— start Given material —

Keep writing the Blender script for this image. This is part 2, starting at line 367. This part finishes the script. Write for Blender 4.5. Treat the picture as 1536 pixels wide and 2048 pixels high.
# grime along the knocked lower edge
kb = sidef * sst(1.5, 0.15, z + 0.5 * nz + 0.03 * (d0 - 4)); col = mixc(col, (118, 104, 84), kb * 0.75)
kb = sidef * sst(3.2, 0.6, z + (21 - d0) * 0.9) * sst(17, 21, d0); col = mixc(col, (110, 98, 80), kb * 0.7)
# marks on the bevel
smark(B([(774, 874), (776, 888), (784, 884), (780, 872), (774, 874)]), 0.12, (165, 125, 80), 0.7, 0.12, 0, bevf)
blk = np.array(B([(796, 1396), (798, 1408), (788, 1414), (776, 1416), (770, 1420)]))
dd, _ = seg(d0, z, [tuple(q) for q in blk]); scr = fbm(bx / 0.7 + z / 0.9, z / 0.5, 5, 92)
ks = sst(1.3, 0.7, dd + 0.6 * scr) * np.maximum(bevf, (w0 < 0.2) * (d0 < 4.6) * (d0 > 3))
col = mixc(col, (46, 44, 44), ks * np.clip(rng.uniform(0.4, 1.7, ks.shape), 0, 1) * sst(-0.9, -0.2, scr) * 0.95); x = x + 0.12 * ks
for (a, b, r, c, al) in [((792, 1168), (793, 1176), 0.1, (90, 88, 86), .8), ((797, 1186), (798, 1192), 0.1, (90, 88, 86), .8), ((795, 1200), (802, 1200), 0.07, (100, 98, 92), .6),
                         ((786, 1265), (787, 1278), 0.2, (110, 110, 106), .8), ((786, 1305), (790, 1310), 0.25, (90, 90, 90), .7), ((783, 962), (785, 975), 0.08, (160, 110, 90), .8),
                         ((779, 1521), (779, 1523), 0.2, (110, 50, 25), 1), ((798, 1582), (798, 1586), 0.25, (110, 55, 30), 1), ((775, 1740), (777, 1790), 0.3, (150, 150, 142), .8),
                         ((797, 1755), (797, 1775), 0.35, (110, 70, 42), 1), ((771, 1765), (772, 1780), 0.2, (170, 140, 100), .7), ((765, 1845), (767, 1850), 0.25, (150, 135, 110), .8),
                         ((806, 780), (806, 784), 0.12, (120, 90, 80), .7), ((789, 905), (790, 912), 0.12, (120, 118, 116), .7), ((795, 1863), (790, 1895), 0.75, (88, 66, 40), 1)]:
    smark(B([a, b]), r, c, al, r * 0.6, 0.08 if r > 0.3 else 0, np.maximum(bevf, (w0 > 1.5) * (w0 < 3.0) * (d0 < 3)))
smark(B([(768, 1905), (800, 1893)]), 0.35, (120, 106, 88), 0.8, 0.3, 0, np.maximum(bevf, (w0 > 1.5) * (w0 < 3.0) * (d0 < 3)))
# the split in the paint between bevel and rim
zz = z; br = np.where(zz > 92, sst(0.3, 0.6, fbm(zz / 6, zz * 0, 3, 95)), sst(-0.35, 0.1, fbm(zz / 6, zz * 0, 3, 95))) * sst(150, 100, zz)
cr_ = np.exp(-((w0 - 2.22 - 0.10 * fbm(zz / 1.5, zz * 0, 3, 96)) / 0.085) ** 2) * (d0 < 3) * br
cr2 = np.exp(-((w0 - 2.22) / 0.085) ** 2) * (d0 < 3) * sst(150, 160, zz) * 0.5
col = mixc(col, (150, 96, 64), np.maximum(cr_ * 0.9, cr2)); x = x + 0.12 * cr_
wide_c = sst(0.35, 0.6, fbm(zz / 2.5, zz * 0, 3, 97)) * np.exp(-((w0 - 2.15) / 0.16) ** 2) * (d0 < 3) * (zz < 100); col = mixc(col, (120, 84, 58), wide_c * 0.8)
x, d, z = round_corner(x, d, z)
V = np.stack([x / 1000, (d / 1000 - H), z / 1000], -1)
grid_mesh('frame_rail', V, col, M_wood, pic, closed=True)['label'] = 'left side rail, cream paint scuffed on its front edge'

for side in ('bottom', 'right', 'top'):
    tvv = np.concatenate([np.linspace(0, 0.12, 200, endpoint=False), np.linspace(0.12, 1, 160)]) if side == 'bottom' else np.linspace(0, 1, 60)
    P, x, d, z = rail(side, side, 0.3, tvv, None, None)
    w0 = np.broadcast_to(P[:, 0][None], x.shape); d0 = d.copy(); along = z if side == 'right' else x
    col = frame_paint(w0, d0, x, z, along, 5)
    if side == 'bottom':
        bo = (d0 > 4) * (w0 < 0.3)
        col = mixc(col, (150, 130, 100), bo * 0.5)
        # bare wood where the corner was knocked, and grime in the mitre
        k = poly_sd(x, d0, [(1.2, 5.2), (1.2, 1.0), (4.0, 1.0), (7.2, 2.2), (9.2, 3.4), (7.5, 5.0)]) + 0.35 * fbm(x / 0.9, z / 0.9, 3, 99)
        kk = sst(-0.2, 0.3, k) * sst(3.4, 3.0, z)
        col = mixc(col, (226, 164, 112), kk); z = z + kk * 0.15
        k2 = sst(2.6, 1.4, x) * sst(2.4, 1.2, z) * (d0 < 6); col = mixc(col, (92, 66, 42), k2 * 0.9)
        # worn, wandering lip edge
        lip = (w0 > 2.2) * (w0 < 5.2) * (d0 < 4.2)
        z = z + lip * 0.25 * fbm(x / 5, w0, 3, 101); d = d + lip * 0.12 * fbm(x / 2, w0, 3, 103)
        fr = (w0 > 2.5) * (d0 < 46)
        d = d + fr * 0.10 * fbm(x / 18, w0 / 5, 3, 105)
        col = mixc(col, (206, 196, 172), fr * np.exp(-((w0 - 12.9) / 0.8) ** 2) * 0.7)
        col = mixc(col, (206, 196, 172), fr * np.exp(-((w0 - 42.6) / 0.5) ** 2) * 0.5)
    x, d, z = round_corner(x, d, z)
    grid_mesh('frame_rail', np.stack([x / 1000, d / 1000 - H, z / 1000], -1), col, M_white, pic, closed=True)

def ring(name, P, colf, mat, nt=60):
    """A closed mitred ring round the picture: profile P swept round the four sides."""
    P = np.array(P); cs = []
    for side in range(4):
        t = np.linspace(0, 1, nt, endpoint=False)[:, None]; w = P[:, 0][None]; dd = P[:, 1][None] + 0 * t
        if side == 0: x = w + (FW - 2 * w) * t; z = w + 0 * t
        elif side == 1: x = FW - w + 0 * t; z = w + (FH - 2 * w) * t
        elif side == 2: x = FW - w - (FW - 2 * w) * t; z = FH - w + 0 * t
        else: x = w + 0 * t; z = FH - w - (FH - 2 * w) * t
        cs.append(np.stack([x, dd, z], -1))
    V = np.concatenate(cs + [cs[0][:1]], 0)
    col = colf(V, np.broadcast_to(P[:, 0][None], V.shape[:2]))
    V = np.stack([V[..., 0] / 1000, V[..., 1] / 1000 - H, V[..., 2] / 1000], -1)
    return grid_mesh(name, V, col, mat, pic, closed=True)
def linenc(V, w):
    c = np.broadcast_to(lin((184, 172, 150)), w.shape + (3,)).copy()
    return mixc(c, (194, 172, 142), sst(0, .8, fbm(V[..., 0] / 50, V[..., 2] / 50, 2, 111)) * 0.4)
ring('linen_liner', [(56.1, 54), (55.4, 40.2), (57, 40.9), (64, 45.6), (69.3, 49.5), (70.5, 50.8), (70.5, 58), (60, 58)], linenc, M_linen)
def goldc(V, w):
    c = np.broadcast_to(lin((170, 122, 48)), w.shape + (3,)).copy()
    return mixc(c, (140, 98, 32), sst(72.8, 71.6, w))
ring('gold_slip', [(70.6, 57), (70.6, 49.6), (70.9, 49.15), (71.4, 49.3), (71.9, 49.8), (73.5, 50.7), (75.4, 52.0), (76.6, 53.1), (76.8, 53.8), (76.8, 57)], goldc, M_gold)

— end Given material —

## Instructions to follow
Gather all lines with the string "picture" from the data.

## Solution for this task
Keep writing the Blender script for this image. This is part 2, starting at line 367. This part finishes the script. Write for Blender 4.5. Treat the picture as 1536 pixels wide and 2048 pixels high.
    """A closed mitred ring round the picture: profile P swept round the four sides."""